Polyoxometalate Imide-Linked Molecules, Covalent Organic Polymers, and Frameworks: Dimensionality Effects on Supercapacitors Performance

Efficient and durable energy storage materials are essential to meet the increasing demand for renewable energy technologies. However, existing materials often encounter trade-offs among energy density, power density, and cycling stability. To overcome these limitations, a 2D imide-linked polyoxometalate-covalent organic framework (i-POCOF) is introduced. This hybrid material combines the redox activity of polyoxometalates (POMs) with the structural adaptability of covalent organic frameworks (COFs). Complementarily, 0D imide-functionalized POM-molecule and 1D POM-polymer systems are investigated, enabling a systematic evaluation of how dimensionality affects their physicochemical properties and electrochemical performance. By increasing dimensionality, the hybrids exhibit improved surface area ranging from 107 m² g⁻¹ for 0D to 257 m² g⁻¹ for 2D, and optimized porosity (average pore size from 1.9 nm for 0D to 3.7 nm for 2D), resulting in enhanced ion diffusion and charge transport.
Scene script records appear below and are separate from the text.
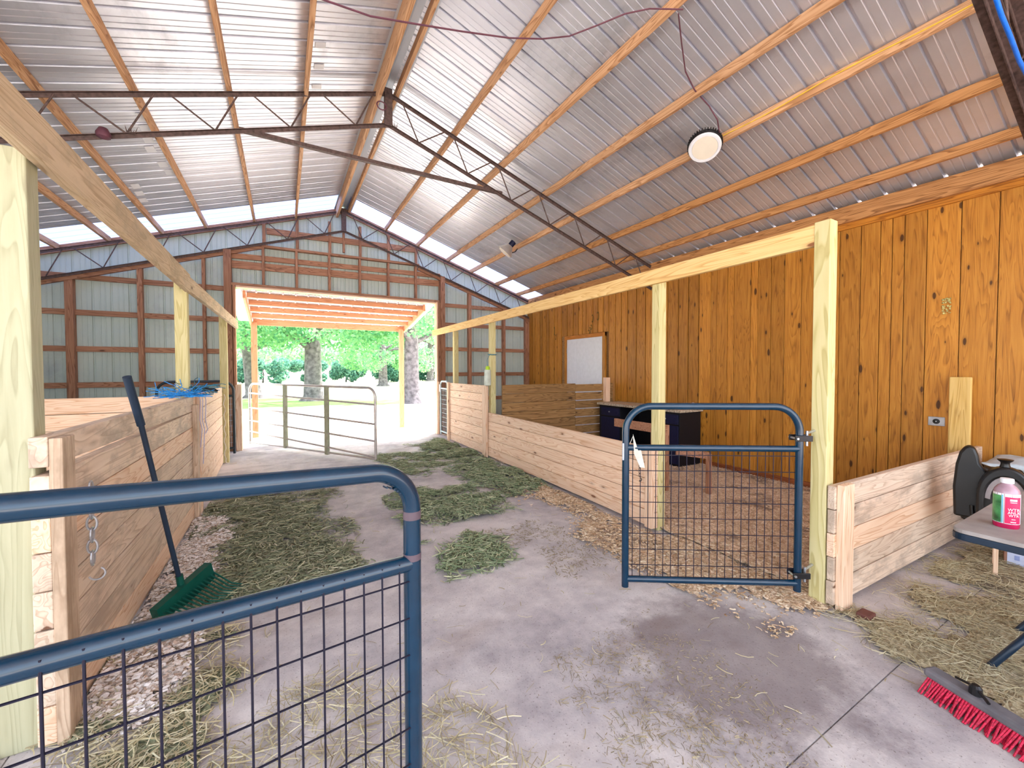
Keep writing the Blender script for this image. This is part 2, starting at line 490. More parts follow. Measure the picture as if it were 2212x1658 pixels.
# ------------------------------------------------------------------ roof sheets
def rib_profile(y0, y1, pitch=.229, h=.026):
    """(y, height) of a ribbed sheet: one tall rib a pitch, two low ones between"""
    out = []
    k = math.floor(y0 / pitch)
    while k * pitch < y1:
        b = k * pitch
        for dy, z in ((0, 0), (.007, h), (.026, h), (.033, 0), (.096, 0), (.101, .0035), (.109, .0035), (.114, 0), (.16, 0), (.165, .0035), (.173, .0035), (.178, 0)):
            if y0 <= b + dy <= y1:
                out.append((b + dy, z))
        k += 1
    return [(y0, 0)] + out + [(y1, 0)]
def roof_sheet(sign, y0, y1, name, mat, label):
    prof = rib_profile(y0, y1)
    xe = XL - .35 if sign < 0 else XR + .45
    x0 = XR_ + sign * .06
    vs, fs = [], []
    for y, h in prof:
        for x in (x0, (x0 + xe) / 2, xe):
            vs.append((x, y, zroof(x) + h))
    for i in range(len(prof) - 1):
        for j in (0, 1):
            a = i * 3 + j
            fs.append((a, a + 1, a + 4, a + 3))
    o = MB().add(vs, fs).build(name, mat)
    sm = o.modifiers.new('thickness', 'SOLIDIFY')
    sm.thickness = .0012
    return struct(o, label, 'roof')
roof_sheet(1, YB, 8.56, 'ceiling', 'roof', 'ribbed galvanised roof sheets on the right slope')
roof_sheet(-1, YB, 8.5, 'ceiling', 'roof', 'ribbed galvanised roof sheets on the left slope')
roof_sheet(1, 8.56, 9.42, 'ceiling', 'skylight', 'glowing translucent roof strip right of the ridge by the far gable')
roof_sheet(-1, 8.5, 9.42, 'ceiling', 'skylight', 'glowing translucent roof strip left of the ridge by the far gable')
# small opaque white patches just under the left slope (seen as bright dashes)
def patch(x, y, w, l, label):
    z = zroof(x) - .006
    mb = MB().box(-w / 2, w / 2, -l / 2, l / 2, -.002, .002)
    m = Matrix.Translation((x, y, z)) @ Matrix.Rotation(math.atan(SL) * (-1 if x < XR_ else 1), 4, 'Y')
    mb.xf(m)
    single(mb, 'roof_patch', 'white', label, 'patch', 'pale patches under the left roof slope')
for i, (x, y) in enumerate(((.36, 4.42), (.37, 4.74), (.37, 5.08), (-1.24, 5.62), (-1.27, 5.85), (-1.3, 6.08), (-1.33, 6.31), (-1.3, 6.72), (-1.28, 6.95), (-1.7, 7.3), (-1.72, 7.55), (-1.74, 7.8))):
    patch(x, y, .1 if x > 0 else .09, .075 if x > 0 else .15,
          ('small pale patch beside the deep purlin near the ridge, %s of three' % ('nearest', 'middle', 'farthest')[i]) if x > 0 else
          ('pale dash under the left roof slope, %s of nine from the camera' % ordn(i - 3)))
fc = MB()
for sgn in (-1, 1):
    p, q = (XR_, 4.962), (XR_ + sgn * .17, zroof(XR_ + .17) - .004)
    fc.add([(p[0], YB, p[1]), (p[0], 9.42, p[1]), (q[0], 9.42, q[1]), (q[0], YB, q[1])], [(0, 1, 2, 3)])
o = struct(fc.build('ceiling', 'flash'), 'pale ridge flashing between the two ridge purlins', 'roof')
o.modifiers.new('thickness', 'SOLIDIFY').thickness = .002

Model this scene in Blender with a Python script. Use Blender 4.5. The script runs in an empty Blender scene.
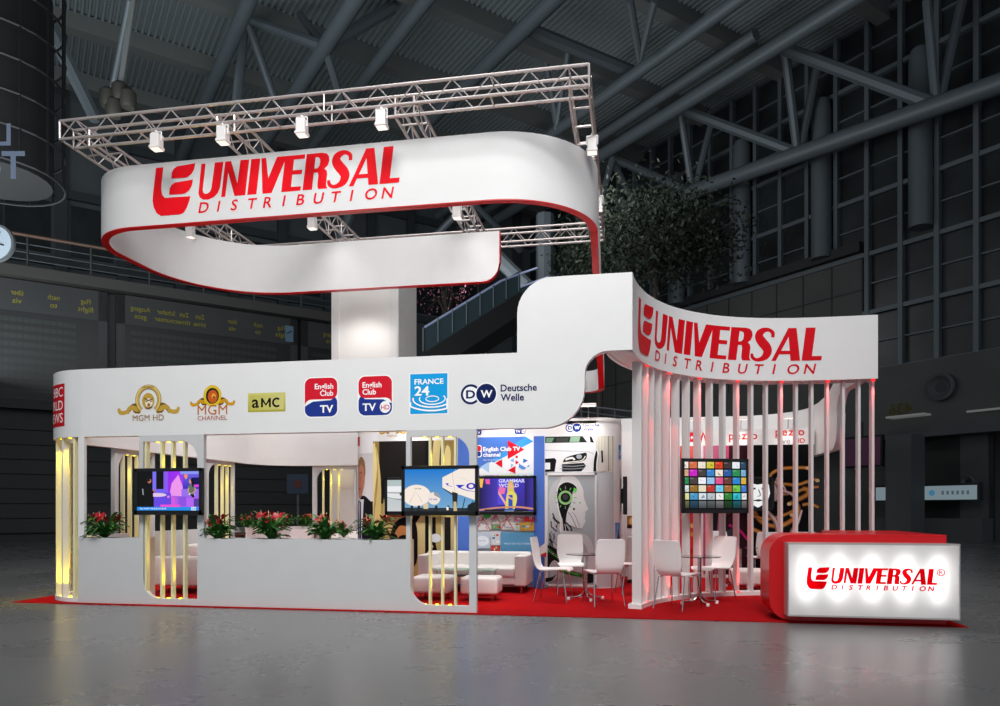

In particular, 2D i-POCOF exhibits remarkable electrochemical performance, achieving a specific capacitance of 132 F g⁻¹, energy density of 73.3 Wh kg⁻¹, and power density of 0.9 kW kg⁻¹, with only 6% capacitance loss after 5000 cycles. These findings highlight the potential of POM hybrids as high-performance and stable energy storage hybrids, providing a promising pathway to overcome current limitations in electrode materials.